Tuesday, January 4, 2011

Talk is Cheap...


...and that's exactly what I can afford.

In fact, talk can be pretty pricey. Just look at your cable and Internet bills: talk ain't cheap and it isn't getting any cheaper.

This picture is a painting I painted last Spring. It was inspired by the Hindu Goddess Kali. I am most proud of her because I felt she reflected the Kali inside me; the very energy waiting to burst out from within.

Deeper thought into the subjects of my mind as of late have revealed to me that it is not a love I possess towards Guerneville, but rather a love affair. Love is unconditional, unwaivering and unbroken. A love affair is raw, passionate, volatile and easily collapsable. And just like in any other relationship, you'll find yourself drifting together and apart throughout your time together. My conclusion of the moment is even if we were to move away, the deep scar of the this intrigued love affair will surely tear parts of my heart this way and that, making it near impossible to feel such a love again.
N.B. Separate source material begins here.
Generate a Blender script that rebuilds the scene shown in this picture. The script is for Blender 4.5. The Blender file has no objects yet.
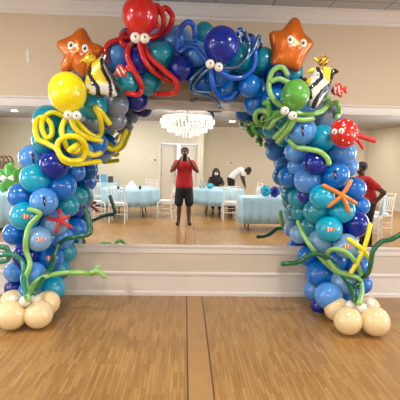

A sort of rekindling occurred today, making me realize that so long as a select group of individuals never A. Move and B. Die, Guerneville can be tolerable. I'm three days away from sending off the proof pages for the my first published book; a Historical photo book that I and my coauthor spent 6 months working on. It has been months since we've sat at his kitchen table, throwing jokes and insults at one another, all the while learning more history about the Town who's love affair we both share. If there is something I can't get enough of, it's long, stringing conversations about everything under the Sun with somebody who is capable of keeping up with me. So how can I leave?

For the first time in MONTHS, while sitting at that round, wooden table, covered with a lemon table cloth, I had ZERO anxiety. I mean Z-E-R-O. Not once did I even rouse myself like I so often do (just to "test" the waters and see just how strongly I can counteract it). I was focused on the book, focused on photos and on conversation. Nothing from the outside world intruded my headspace; the many thousands of worries I cope with every day were stopped dead in their tracks the moment they hit the door. If I were to pinpoint a drug, it would be communication. THAT is truly MY drug, and when I go without, I am truly ruthless at getting it.

I'm enjoying where my life is going right now. I no longer feel as though we're stuck in limbo, dangling in a net a thousand feet above the ground. Although nothing has come to a true fruition, I feel it coming; the urge to relax and trust in the Universe draped over me today and I was showered with gifts. My family, my friends, myself and a sense of peace.

I've also noticed a change in Jesse: he's happy, he's supportive, he's fun to be around. He's supported me so much through this anxiety crap, and even today, knowing full well I was anxious about him leaving to Santa Rosa, did without my request a courtesy that I needed him to do. I need to remember to give him more credit for this, to help encourage this positive behavior.